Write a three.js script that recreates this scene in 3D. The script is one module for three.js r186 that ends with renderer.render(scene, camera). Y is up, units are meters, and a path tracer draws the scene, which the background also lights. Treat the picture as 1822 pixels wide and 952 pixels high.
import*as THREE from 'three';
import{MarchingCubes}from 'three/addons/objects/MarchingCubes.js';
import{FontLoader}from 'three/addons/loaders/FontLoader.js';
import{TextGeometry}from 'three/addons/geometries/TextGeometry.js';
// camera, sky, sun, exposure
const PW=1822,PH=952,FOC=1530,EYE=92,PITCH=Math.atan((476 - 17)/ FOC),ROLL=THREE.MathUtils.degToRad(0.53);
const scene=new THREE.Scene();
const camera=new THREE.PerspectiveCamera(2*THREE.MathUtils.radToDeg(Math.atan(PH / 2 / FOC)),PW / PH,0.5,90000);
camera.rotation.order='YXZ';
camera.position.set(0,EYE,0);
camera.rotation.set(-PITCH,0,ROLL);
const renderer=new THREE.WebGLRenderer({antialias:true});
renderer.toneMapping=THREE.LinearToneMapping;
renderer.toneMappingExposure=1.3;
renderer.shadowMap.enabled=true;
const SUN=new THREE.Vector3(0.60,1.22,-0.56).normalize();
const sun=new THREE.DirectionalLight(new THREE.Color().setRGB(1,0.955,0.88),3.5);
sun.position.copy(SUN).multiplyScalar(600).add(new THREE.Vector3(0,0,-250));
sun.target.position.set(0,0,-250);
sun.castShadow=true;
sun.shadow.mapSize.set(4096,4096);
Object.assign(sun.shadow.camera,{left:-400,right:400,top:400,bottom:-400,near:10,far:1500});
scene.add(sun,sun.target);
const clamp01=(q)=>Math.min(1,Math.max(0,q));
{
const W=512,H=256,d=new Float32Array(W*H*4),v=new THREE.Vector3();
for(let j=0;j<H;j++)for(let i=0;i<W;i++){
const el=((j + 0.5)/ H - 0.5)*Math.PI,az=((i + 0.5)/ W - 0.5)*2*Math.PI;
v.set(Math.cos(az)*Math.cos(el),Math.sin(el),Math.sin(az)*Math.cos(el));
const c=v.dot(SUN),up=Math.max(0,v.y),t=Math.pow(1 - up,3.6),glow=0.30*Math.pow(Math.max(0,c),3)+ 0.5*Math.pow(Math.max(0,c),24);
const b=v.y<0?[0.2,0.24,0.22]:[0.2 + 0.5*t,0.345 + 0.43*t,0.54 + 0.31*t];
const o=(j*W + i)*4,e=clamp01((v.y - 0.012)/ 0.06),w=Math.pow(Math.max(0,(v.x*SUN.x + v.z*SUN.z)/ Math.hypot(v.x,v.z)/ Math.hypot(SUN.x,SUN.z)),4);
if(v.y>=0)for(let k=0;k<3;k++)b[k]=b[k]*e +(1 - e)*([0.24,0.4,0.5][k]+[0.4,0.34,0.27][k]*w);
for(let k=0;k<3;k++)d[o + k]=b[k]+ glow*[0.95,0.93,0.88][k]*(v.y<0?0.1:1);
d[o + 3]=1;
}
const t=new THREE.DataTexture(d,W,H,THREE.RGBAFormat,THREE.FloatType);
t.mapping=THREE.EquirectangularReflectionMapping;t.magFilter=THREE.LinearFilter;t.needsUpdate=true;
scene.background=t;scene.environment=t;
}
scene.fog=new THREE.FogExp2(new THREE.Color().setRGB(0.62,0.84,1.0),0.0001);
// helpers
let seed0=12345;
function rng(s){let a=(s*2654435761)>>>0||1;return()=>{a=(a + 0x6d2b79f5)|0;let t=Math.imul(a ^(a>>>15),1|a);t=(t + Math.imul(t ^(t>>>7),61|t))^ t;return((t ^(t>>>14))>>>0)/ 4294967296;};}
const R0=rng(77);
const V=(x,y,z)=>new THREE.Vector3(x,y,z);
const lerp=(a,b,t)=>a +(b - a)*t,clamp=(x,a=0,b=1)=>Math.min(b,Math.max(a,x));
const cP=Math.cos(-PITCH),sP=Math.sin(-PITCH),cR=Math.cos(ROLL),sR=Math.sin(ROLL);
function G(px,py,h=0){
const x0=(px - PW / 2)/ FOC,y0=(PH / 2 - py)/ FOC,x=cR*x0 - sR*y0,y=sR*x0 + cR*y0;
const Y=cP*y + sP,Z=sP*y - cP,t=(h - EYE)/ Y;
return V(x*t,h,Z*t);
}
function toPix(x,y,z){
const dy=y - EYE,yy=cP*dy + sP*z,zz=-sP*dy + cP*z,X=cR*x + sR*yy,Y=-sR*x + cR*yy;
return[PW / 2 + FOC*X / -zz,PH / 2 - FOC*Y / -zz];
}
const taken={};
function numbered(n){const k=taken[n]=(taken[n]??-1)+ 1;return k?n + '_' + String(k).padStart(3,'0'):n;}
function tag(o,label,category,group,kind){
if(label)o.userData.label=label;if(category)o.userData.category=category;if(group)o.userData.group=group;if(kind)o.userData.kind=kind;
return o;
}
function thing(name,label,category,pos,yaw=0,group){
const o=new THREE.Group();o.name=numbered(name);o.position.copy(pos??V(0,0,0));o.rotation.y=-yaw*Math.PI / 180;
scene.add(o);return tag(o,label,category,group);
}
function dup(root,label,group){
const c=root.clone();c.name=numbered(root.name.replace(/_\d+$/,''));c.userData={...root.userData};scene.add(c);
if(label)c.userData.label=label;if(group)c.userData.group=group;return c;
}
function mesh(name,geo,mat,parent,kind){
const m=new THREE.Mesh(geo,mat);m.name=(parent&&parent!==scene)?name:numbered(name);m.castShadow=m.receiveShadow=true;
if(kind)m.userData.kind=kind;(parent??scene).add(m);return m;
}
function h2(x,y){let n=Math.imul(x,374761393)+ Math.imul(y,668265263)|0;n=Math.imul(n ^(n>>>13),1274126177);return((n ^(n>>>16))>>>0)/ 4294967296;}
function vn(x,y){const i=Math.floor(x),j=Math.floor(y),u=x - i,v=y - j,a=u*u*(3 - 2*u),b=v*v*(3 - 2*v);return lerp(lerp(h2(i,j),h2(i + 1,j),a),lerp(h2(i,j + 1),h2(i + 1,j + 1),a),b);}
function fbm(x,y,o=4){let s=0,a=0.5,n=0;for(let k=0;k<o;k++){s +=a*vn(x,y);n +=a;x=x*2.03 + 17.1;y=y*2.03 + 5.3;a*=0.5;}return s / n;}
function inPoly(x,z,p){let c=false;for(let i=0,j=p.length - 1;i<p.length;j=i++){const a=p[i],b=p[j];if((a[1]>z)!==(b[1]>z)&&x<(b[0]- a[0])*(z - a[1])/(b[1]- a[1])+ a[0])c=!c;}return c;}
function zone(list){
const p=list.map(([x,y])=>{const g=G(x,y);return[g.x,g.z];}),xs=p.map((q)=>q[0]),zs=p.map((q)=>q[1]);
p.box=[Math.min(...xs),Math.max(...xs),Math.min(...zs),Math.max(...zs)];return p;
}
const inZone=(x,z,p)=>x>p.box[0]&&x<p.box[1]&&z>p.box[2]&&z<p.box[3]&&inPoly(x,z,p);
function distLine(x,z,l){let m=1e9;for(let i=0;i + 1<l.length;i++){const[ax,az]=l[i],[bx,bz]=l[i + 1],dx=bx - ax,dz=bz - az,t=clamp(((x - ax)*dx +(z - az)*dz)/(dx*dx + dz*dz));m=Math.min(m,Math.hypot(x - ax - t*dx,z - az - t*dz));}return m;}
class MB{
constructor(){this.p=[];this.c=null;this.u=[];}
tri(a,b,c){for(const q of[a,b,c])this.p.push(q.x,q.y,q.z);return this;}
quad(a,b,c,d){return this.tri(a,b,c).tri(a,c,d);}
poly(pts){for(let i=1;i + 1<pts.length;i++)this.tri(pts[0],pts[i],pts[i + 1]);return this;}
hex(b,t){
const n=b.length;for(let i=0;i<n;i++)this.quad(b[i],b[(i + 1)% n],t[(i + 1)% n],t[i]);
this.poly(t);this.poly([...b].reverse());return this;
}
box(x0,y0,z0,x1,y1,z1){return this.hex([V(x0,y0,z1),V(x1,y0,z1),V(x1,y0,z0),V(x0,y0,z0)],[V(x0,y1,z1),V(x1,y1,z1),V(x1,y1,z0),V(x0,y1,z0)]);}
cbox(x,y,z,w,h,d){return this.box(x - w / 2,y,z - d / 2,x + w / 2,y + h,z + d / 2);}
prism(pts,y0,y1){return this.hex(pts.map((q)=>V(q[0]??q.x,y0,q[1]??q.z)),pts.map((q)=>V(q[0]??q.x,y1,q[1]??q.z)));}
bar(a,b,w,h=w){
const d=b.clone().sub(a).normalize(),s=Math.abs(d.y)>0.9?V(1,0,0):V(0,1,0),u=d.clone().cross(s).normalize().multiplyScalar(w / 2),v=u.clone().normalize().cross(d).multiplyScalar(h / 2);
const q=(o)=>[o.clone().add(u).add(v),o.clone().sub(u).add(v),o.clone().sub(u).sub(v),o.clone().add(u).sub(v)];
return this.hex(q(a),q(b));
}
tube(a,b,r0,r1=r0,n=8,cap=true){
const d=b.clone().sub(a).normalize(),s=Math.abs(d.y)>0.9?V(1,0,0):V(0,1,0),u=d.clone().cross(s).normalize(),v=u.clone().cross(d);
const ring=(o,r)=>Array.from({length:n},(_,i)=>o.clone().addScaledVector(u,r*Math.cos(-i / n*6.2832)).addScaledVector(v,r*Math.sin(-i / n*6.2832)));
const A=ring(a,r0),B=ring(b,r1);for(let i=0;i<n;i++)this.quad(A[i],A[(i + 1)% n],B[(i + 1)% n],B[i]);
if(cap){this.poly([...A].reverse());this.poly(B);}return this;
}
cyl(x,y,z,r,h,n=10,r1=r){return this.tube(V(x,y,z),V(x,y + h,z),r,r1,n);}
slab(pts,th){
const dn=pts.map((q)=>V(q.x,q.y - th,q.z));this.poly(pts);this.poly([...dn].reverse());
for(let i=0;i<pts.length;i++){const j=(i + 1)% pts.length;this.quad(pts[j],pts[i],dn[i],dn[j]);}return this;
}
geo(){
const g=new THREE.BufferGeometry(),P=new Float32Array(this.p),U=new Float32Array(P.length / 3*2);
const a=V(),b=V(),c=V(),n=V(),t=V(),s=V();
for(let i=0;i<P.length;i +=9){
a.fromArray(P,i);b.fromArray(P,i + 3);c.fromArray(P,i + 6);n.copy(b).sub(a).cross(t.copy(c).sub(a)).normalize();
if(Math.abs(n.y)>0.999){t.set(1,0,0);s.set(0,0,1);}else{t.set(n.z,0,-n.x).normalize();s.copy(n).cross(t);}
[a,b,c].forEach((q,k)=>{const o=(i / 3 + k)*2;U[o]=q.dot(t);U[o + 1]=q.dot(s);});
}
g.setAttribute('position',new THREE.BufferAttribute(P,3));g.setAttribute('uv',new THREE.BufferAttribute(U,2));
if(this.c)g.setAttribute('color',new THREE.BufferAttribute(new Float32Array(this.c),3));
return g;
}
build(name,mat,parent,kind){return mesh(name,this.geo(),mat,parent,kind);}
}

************

### The exercise
Collect, from the material above, every line containing the word "background".

### Response to the exercise
Write a three.js script that recreates this scene in 3D. The script is one module for three.js r186 that ends with renderer.render(scene, camera). Y is up, units are meters, and a path tracer draws the scene, which the background also lights. Treat the picture as 1822 pixels wide and 952 pixels high.
scene.background=t;scene.environment=t;